__Given material__:
<<<<
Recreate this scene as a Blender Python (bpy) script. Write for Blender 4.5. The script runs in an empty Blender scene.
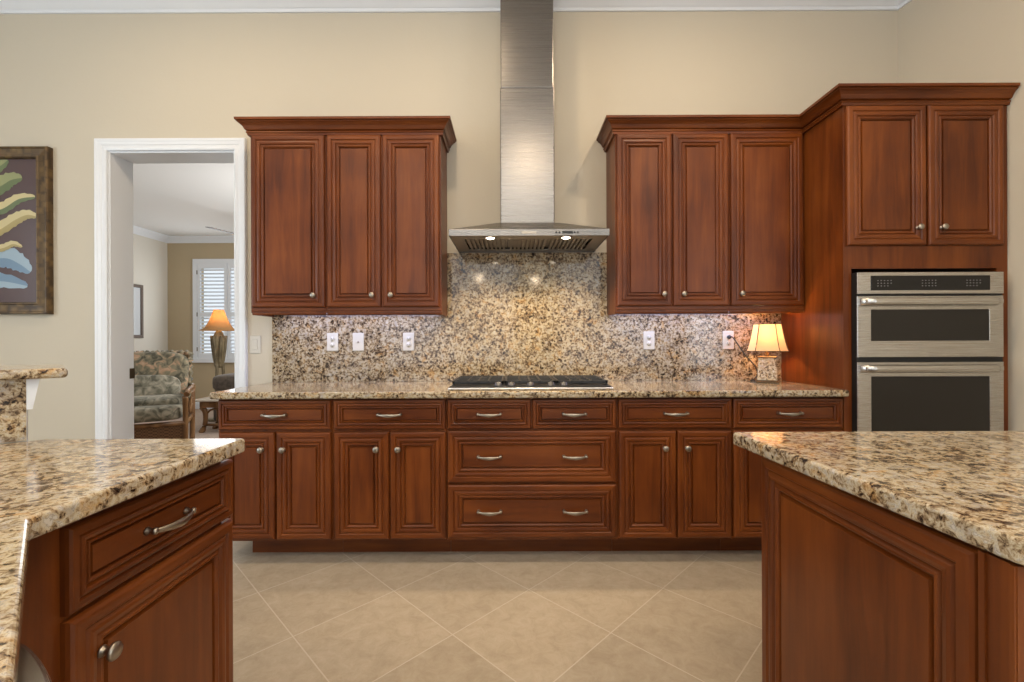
import bpy, math, random
from math import sin, cos, pi, radians
from mathutils import Vector, Matrix

S = bpy.context.scene
COL = S.collection
random.seed(7)

# ------------------------------------------------------------------ camera
F = 465.0            # focal length in pixels of the 1024 px wide frame
H = 1.172            # eye height
cd = bpy.data.cameras.new('camera')
cd.sensor_fit = 'HORIZONTAL'; cd.sensor_width = 36.0
cd.lens = F / 1024.0 * 36.0
cd.clip_start = 0.03; cd.clip_end = 100
cam = bpy.data.objects.new('camera', cd); COL.objects.link(cam)
cam.location = (0, 0, H)
cam.rotation_euler = (pi/2, 0.004, 0)
S.camera = cam

# ------------------------------------------------------------------ world, lights, exposure
S.view_settings.view_transform = 'Standard'
S.view_settings.look = 'None'
S.view_settings.gamma = 1.0
S.view_settings.use_curve_mapping = False
S.view_settings.exposure = 0.0

w = bpy.data.worlds.new('world'); S.world = w; w.use_nodes = True
bg = w.node_tree.nodes['Background']
bg.inputs['Color'].default_value = (0.85, 0.93, 1.0, 1)
bg.inputs['Strength'].default_value = 1.0

def area(name, loc, rot, size, energy, color, size_y=None, shape=None, spread=None):
    l = bpy.data.lights.new(name, 'AREA')
    l.energy = energy; l.color = color; l.size = size
    if size_y: l.shape = 'RECTANGLE'; l.size_y = size_y
    if shape: l.shape = shape
    if spread: l.spread = spread
    o = bpy.data.objects.new(name, l); COL.objects.link(o)
    o.location = loc; o.rotation_euler = rot
    return o

DAY = (0.94, 0.97, 1.0)
WARM = (1.0, 0.77, 0.52)
# flash bounced off the ceiling behind the photographer: the broad soft light of the picture
area('ceiling_bounce', (-0.2, -2.0, 2.1), (pi, 0, 0), 1.6, 115, (1.0, 0.98, 0.95))
# daylight through the windows of the room behind and to the left of the photographer
area('daylight_rear_window', (-1.3, -3.3, 1.75), (radians(90), 0, 0), 2.6, 17, DAY, 2.2)
area('daylight_rear_sidelight', (1.9, -3.3, 1.75), (radians(90), 0, 0), 1.8, 10, DAY, 2.2)
area('daylight_left_window', (-4.95, -0.4, 1.7), (radians(90), 0, radians(-90)), 2.4, 88, (0.78, 0.90, 1.0), 1.9)
area('right_side_fill', (3.05, -1.45, 1.75), (radians(90), 0, radians(98.6)), 1.7, 38, (0.80, 0.90, 1.0), 1.9)  # cool fill added from the right to brighten the door jamb
# recessed ceiling downlights
for i, (x, y, e) in enumerate([(-1.9, 1.9, 12), (-0.35, 1.75, 17), (1.1, 1.85, 17), (-1.6, -0.3, 15), (0.2, -0.3, 15), (1.8, -0.2, 15)]):
    area('downlight', (x, y, 3.415), (0, 0, 0), 0.16, e, WARM, shape='DISK')
# a pair of pendants behind the photographer
for x, y, z in ((-0.56, -2.0, 2.26), (0.40, -2.0, 2.22)):
    l = bpy.data.lights.new('pendant_light', 'POINT'); l.energy = 6; l.color = WARM; l.shadow_soft_size = 0.06
    o = bpy.data.objects.new('pendant_light', l); COL.objects.link(o); o.location = (x, y, z)
# cool fill added under the wall cabinets to tint the backsplash bluish
for x, wd in ((-0.985, 1.0), (1.10, 0.9)):
    area('under_cabinet_fill', (x, 2.885, 1.3445), (0, 0, 0), wd, 3.2, (0.66, 0.68, 1.0), 0.20)
# daylight through the sitting room window, then an added side fill without a window
area('daylight_sitting_room', (-5.1, 8.12, 1.75), (radians(-90), 0, 0), 0.9, 12, (0.95, 0.98, 1.0), 1.5)
area('sitting_room_side_fill', (-2.2, 5.8, 1.9), (radians(90), 0, radians(90)), 2.0, 60, (1.0, 0.99, 0.97), 1.5)

# ------------------------------------------------------------------ mesh helper
class MB:
    def __init__(s): s.v = []; s.f = []; s.m = []; s.s = []
    def add(s, vs, fs, mat=0, smooth=False):
        b = len(s.v); s.v += [tuple(p) for p in vs]
        for f in fs:
            s.f.append([b+i for i in f]); s.m.append(mat); s.s.append(smooth)
        return s
    def box(s, x0, x1, y0, y1, z0, z1, mat=0):
        if x0 > x1: x0, x1 = x1, x0
        if y0 > y1: y0, y1 = y1, y0
        if z0 > z1: z0, z1 = z1, z0
        v = [(x0,y0,z0),(x1,y0,z0),(x1,y1,z0),(x0,y1,z0),(x0,y0,z1),(x1,y0,z1),(x1,y1,z1),(x0,y1,z1)]
        return s.add(v, [(0,3,2,1),(4,5,6,7),(0,1,5,4),(1,2,6,5),(2,3,7,6),(3,0,4,7)], mat)
    def prism(s, poly, z0, z1, mat=0):
        a = sum(poly[i][0]*poly[(i+1)%len(poly)][1]-poly[(i+1)%len(poly)][0]*poly[i][1] for i in range(len(poly)))
        if a < 0: poly = poly[::-1]
        n = len(poly)
        v = [(p[0],p[1],z0) for p in poly] + [(p[0],p[1],z1) for p in poly]
        f = [list(range(n))[::-1], [n+i for i in range(n)]]
        f += [(i,(i+1)%n,n+(i+1)%n,n+i) for i in range(n)]
        return s.add(v, f, mat)
    def loft(s, rings, mat=0, smooth=True, cap=True):
        n = len(rings[0]); v = [p for r in rings for p in r]; f = []
        for k in range(len(rings)-1):
            for i in range(n):
                j = (i+1) % n
                f.append((k*n+i, k*n+j, (k+1)*n+j, (k+1)*n+i))
        s.add(v, f, mat, smooth)
        if cap:
            b = len(s.v) - len(v)
            s.f.append([b+i for i in range(n)][::-1]); s.m.append(mat); s.s.append(False)
            t = b + (len(rings)-1)*n
            s.f.append([t+i for i in range(n)]); s.m.append(mat); s.s.append(False)
        return s
    def lathe(s, prof, c=(0,0,0), axis='z', n=20, mat=0, smooth=True):
        rings = []
        for r, h in prof:
            ring = []
            for i in range(n):
                a = 2*pi*i/n; r_ = max(r, 1e-5)
                if axis == 'z': p = (c[0]+r_*cos(a), c[1]+r_*sin(a), c[2]+h)
                elif axis == 'y': p = (c[0]+r_*cos(a), c[1]+h, c[2]-r_*sin(a))
                else: p = (c[0]+h, c[1]+r_*cos(a), c[2]+r_*sin(a))
                ring.append(p)
            rings.append(ring)
        return s.loft(rings, mat, smooth)
    def tube(s, pts, rad, n=10, mat=0, flat=1.0):
        pts = [Vector(p) for p in pts]; rings = []
        if not isinstance(rad, (list, tuple)): rad = [rad]*len(pts)
        up = Vector((0,0,1))
        for i, p in enumerate(pts):
            a = pts[max(i-1,0)]; b = pts[min(i+1,len(pts)-1)]
            t = (b-a).normalized()
            u = up if abs(t.dot(up)) < 0.95 else Vector((1,0,0))
            sd = t.cross(u).normalized(); uu = sd.cross(t).normalized()
            rings.append([p + sd*rad[i]*cos(2*pi*k/n) + uu*rad[i]*flat*sin(2*pi*k/n) for k in range(n)])
        return s.loft([[tuple(q) for q in r] for r in rings], mat, True)
    def blob(s, c, size, p=0.5, nu=28, nv=16, mat=0, fn=None):
        """rounded cushion (superellipsoid); p small = boxy"""
        def sg(v, e): return math.copysign(abs(v)**e, v)
        rings = []
        for j in range(nv+1):
            b = -pi/2 + pi*j/nv; ring = []
            for i in range(nu):
                a = 2*pi*i/nu
                x = sg(cos(b), p)*sg(cos(a), p); y = sg(cos(b), p)*sg(sin(a), p); z = sg(sin(b), p)
                if fn: x, y, z = fn(x, y, z)
                ring.append((c[0]+x*size[0], c[1]+y*size[1], c[2]+z*size[2]))
            rings.append(ring)
        return s.loft(rings, mat, True)
    def sweep(s, path, prof, side=1, mat=0, caps=True):
        """profile (outward offset, z) mitred along an XY polyline; outward = right of travel when side=1"""
        n = len(path); nrm = []
        for i in range(n-1):
            d = (Vector(path[i+1])-Vector(path[i])).normalized()
            nrm.append(Vector((d.y, -d.x))*side)
        rings = []
        for i in range(n):
            if i == 0: m = nrm[0]
            elif i == n-1: m = nrm[-1]
            else:
                m = nrm[i-1]+nrm[i]; m = m/ (m.dot(nrm[i]))
            rings.append([(path[i][0]+m.x*o, path[i][1]+m.y*o, z) for o, z in prof])
        k = len(prof); v = [p for r in rings for p in r]; f = []
        for i in range(n-1):
            for j in range(k):
                jj = (j+1) % k
                q = (i*k+j, i*k+jj, (i+1)*k+jj, (i+1)*k+j)
                f.append(q if side > 0 else q[::-1])
        if caps:
            f.append(list(range(k))[::-1]); f.append([(n-1)*k+j for j in range(k)])
        return s.add(v, f, mat)
    def panel(s, x0, x1, z0, z1, yf, prof, k=1.0, mh=1, mv=0, mp=0, thick=0.0205):
        """framed door or drawer front facing -Y with its front at yf; prof = (inset, depth) rings"""
        rings = [(0.0, thick)] + [(a*k, b) for a, b in prof]
        base = len(s.v)
        for ins, dep in rings:
            s.v += [(x0+ins, yf+dep, z0+ins), (x1-ins, yf+dep, z0+ins), (x1-ins, yf+dep, z1-ins), (x0+ins, yf+dep, z1-ins)]
        for r in range(len(rings)-1):
            for i in range(4):
                j = (i+1) % 4
                s.f.append([base+r*4+i, base+r*4+j, base+r*4+4+j, base+r*4+4+i])
                s.m.append(mh if i in (0, 2) else mv); s.s.append(False)
        t = base+(len(rings)-1)*4
        s.f.append([t, t+1, t+2, t+3]); s.m.append(mp); s.s.append(False)
        s.f.append([base+3, base+2, base+1, base]); s.m.append(mp); s.s.append(False)
        return s
    def xf(s, M, start=0):
        for i in range(start, len(s.v)): s.v[i] = tuple(M @ Vector(s.v[i]))
        return s

def link(o): COL.objects.link(o); return o

def B(name, mb, mats, parent=None, bevel=None, seg=2, subsurf=0):
    """link mb (world coordinates) as one mesh object"""
    if not isinstance(mats, (list, tuple)): mats = [mats]
    xs = [p[0] for p in mb.v]; ys = [p[1] for p in mb.v]; zs = [p[2] for p in mb.v]
    o0 = Vector(((min(xs)+max(xs))/2, (min(ys)+max(ys))/2, min(zs)))
    me = bpy.data.meshes.new(name)
    me.from_pydata([tuple(Vector(p)-o0) for p in mb.v], [], mb.f)
    for m in mats: me.materials.append(m)
    for p, mi, sm in zip(me.polygons, mb.m, mb.s):
        p.material_index = min(mi, len(mats)-1); p.use_smooth = sm
    me.update()
    o = link(bpy.data.objects.new(name, me))
    if parent:
        o.parent = parent; o.location = o0 - wloc(parent)
    else: o.location = o0
    if bevel:
        b = o.modifiers.new('bevel', 'BEVEL'); b.width = bevel; b.segments = seg
        b.limit_method = 'ANGLE'; b.angle_limit = radians(40)
    if subsurf:
        m = o.modifiers.new('subdivision', 'SUBSURF'); m.levels = subsurf; m.render_levels = subsurf
    return o

def wloc(o):
    p = Vector(o.location)
    while o.parent: o = o.parent; p = p + Vector(o.location)
    return p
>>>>
__Problem__: Skip the pictures, please, and transcribe only the lines from the beginning of the material through the one that contains "random.seed(7)".

__Right answer__:
Recreate this scene as a Blender Python (bpy) script. Write for Blender 4.5. The script runs in an empty Blender scene.
import bpy, math, random
from math import sin, cos, pi, radians
from mathutils import Vector, Matrix

S = bpy.context.scene
COL = S.collection
random.seed(7)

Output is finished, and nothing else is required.